Annes led into Lytham St. Annes where it was lovely cycling by the sea with
views across to Southport over the Ribble Estuary. Lytham is picturesque with
old fishing boats, a grassy, muddy beach full of waders and an enigmatic
windmill standing on Lytham Green. The mill ground flour until 1919 but is now
a mill museum, closed today from early September. The placid town is full of
Victorian buildings and has famous championship golf links.
We
were soon next to a main road with markings for cycles at the side taking us to
Warton. Jets occasionally deafeningly zoomed by from BAE Systems. A dyke hides
the river at this point. The old road took us on to Freckleton where we turned
off route for a tea at my brother’s house- really nice for a catch up.
We
rode alongside the main road (584) then turned right on cycle route just before
the road junction- not well marked. There was a huge crow cut in wood on a
thick pole that I was sure had water level markings on. We were now on the 20
mile Guild Wheel circular route around Preston and we took it to the first
bridge, a swing bridge by the boatyards. We could see the steeples that were
probably in Preston. As we went through Hutton,boys in blue blazers waved from
upper floor windows of the old school.
We
were almost giving up on finding a pub open for food when we came across the
Ram’s Head at Longton. Apparently renowned for its huge portions (we noticed no
one ordered any puddings) the pub served unusually presented fare in such a way
that we had to use two tables for our steak pie and my soup and pate. Bob’s pie
was so tasty I had to help him finish it when he was beaten. The menu was
novel, designed as if it was a 19th century newspaper but I found it hard to
decipher.
We’ve
vowed to come back!
At
Hoole, one of the little villages we came to, there was a sound like loud wind
chimes that turned out to be a class of children sitting cross legged in the
school playground each doing their own thing on glockenspiels. Perhaps they
made too much noise to be inside.
The
church here wasn’t open like it said it was but a kind lady in the churchyard
thought it might be from the 1600s with an 18th century stone tower added on. The warm red bricks are
thought to have come over in Dutch ships where they were used as ballast.

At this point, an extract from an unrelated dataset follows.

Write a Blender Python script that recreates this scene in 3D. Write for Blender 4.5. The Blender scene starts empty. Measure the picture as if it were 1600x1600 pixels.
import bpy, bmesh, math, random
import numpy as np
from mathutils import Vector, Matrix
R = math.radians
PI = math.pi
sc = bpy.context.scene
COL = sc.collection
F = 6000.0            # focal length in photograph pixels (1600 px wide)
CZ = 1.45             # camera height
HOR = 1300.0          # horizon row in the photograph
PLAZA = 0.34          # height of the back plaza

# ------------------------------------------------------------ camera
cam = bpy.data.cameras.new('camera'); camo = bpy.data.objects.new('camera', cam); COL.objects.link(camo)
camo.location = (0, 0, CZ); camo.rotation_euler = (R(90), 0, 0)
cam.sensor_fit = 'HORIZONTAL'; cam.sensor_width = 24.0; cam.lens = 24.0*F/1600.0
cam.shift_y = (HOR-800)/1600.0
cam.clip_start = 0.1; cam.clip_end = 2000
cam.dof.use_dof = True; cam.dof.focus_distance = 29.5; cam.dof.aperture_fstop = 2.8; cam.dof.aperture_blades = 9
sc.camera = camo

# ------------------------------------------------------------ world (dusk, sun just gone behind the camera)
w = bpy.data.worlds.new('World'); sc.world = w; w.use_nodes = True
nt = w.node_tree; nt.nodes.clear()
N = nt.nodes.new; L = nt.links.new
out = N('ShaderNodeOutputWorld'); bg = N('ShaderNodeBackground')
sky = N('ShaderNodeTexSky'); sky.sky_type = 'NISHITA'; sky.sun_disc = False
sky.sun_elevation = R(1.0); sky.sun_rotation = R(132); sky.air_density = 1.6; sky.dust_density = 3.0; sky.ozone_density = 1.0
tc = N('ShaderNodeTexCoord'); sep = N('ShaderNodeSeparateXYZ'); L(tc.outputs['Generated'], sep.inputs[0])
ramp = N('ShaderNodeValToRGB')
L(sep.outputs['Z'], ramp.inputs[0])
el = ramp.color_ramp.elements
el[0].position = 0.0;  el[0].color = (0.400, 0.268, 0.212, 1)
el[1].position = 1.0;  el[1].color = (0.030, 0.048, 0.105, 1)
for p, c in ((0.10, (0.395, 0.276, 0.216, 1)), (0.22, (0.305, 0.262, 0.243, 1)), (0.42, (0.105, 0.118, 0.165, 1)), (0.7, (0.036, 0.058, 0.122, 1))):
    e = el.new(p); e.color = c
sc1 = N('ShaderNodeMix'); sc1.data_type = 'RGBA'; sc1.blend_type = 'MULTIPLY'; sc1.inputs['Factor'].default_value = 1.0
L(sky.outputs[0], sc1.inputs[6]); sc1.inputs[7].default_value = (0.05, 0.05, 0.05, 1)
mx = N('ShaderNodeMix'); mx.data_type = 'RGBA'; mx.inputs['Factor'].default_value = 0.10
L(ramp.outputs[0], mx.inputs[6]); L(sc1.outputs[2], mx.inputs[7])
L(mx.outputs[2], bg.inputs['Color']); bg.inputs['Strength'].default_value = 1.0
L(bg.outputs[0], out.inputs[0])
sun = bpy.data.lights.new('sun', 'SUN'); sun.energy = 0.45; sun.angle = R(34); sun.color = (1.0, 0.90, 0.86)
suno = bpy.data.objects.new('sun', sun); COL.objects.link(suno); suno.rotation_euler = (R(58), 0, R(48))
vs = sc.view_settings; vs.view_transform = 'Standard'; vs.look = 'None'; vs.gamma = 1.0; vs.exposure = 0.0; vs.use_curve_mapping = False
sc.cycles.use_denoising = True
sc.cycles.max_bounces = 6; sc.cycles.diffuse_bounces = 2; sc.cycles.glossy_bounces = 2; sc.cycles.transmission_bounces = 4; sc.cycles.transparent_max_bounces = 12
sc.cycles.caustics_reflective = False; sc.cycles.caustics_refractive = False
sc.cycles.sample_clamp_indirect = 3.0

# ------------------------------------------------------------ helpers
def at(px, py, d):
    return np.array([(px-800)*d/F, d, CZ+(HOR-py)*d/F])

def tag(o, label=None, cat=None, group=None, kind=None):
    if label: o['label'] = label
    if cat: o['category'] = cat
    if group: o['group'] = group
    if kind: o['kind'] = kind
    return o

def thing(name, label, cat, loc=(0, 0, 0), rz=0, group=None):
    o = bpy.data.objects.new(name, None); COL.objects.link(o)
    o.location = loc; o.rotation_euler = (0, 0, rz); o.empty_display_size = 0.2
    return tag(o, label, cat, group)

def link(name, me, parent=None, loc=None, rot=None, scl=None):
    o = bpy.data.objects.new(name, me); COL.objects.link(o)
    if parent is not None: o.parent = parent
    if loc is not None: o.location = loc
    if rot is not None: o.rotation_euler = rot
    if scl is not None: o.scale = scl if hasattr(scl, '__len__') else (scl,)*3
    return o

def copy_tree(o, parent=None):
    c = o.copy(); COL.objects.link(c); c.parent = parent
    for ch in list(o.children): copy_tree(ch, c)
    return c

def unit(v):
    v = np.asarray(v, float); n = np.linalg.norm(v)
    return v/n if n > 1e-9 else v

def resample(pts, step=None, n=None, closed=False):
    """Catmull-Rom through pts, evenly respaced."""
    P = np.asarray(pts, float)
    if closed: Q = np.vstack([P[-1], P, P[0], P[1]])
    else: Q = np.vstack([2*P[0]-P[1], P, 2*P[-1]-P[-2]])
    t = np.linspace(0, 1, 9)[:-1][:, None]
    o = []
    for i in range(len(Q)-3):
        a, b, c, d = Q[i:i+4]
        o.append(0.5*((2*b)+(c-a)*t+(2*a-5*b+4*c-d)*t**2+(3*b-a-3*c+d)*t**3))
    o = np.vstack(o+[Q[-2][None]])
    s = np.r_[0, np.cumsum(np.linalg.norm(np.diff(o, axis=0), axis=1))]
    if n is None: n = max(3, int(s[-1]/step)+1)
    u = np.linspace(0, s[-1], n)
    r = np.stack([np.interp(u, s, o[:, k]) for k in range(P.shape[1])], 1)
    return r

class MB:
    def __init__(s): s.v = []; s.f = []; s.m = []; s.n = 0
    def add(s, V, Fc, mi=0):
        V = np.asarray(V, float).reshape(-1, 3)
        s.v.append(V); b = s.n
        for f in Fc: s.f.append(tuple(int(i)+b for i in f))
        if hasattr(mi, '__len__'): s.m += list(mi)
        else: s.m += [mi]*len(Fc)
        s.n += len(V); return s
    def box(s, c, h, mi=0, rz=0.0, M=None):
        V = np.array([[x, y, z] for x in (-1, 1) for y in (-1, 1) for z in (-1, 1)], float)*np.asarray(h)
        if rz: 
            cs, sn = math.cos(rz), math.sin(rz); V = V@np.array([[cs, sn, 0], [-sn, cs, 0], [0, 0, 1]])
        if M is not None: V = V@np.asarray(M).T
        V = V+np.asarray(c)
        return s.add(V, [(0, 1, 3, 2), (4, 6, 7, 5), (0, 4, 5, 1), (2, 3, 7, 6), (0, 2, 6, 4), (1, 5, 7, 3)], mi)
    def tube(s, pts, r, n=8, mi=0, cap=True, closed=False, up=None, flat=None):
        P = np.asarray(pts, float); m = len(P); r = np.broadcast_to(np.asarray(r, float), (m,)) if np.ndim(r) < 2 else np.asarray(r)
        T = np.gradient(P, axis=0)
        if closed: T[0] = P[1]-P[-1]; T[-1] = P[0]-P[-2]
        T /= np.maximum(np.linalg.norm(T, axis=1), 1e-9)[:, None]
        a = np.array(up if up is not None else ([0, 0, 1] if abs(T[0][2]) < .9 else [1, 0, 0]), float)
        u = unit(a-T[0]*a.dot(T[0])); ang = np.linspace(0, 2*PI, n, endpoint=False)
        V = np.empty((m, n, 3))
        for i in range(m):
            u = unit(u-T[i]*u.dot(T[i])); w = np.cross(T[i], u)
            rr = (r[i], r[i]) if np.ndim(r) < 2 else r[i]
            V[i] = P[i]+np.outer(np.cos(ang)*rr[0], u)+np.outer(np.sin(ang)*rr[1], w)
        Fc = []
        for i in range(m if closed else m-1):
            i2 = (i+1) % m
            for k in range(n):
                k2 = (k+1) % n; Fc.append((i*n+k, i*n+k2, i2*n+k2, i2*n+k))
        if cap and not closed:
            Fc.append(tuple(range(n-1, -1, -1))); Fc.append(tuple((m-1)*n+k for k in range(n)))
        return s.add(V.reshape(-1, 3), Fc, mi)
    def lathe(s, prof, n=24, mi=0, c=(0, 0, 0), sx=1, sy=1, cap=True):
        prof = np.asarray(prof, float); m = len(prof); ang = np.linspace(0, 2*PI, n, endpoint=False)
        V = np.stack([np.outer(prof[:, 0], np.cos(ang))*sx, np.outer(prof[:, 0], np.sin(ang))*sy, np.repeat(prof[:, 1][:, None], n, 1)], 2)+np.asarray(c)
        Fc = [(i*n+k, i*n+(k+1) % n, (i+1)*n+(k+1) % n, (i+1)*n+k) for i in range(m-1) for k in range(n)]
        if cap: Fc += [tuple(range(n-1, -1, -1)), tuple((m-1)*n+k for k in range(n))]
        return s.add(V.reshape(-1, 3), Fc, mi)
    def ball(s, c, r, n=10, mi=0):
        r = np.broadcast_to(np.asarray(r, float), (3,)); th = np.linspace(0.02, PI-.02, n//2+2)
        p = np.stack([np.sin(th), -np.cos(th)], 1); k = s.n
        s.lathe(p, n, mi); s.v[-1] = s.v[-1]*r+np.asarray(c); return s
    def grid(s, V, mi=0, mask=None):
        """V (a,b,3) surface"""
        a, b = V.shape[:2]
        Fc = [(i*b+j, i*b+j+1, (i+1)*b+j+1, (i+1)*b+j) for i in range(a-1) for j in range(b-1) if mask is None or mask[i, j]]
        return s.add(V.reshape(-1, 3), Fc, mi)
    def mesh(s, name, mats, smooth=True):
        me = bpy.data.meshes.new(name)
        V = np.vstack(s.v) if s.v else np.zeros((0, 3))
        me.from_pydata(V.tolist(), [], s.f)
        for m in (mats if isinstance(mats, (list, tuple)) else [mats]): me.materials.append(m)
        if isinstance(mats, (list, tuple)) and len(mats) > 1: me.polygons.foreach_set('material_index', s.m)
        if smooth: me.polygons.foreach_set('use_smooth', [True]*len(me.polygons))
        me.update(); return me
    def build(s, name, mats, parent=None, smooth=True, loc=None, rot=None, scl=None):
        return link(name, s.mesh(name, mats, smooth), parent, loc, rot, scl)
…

Darker bricks make diamond and cross patterns on the walls. She said the north
facing door was locked to keep out witches, a superstition surely from the 17th
century. There was a trig point marked on the wall and the earliest grave was
from 1728.On the tower is a sundial with an inscription from Horrocks, saying
“Without the sun I am silent” in Latin. Horrocks who died when he was only 22
was born in 1618 and was the first to demonstrate that the moon moved in an
elliptical path around the earth. He observed the transit of Venus in 1639 using
a helioscope and in 2012 another transit was marked by a celebration in this
church that was seen on NASAs website worldwide.
We
came to Banks, a larger village with farms, like in East Anglia with flat
fields of cabbages. Across the fields we could see the white ball on its iron
tower marking BAE Systems at Warton, only 5 miles away as the bird flies, but
20 miles by way of road because of the river.
The
long road we took was strangely named Ralph’s Wife’s Lane. I have found several
stories as to why it was so called. Ralph was either a smuggler or a member of
the Eliza Fernley lifeboat and when the boat sank his wife went looking for him
on the marshes and died of exposure.. Wickepedia tells of a ghost that holds a
lantern around the marsh reputedly Ralph’s wife looking for him still. Another
story says Ralph was a local landowner who divorced his wife and gave her land
at the end of a private lane. Later Ralph’s wife’s land became Ralph’s wife’s
Lane
We
went through a bit of the marsh as this was designated cycle path but it was
surprisingly short. Back to the road we could see Blackpool Tower and the Big
Dipper across the estuary then we were by open sea with marshlands close to the
road. The wind was against us again as we followed the road left to Southport.
Along the seawall there was bladderwrack (seaweed) strewn for some way across
our path and as we rode over it, it sounded like bubble wrap popping. Then it
was promenade
and
we came to the pier, which has a train to take holidaymakers to its end and
disappointingly is closed and gated at 5 pm. Opposite the pier is a leisure
complex behind which is another Premier Inn, our B and B.
We
ate in a Chinese buffet restaurant as we only felt like picking after The Pie.
We had a cabaret of flocks of geese noisily doing flypast towards their roost.
The buffet was a good choice but the drinks were very expensive. Our bike went
under the stairwell in the Premier Inn and we had a quiet night despite the
various night time activities on offer opposite.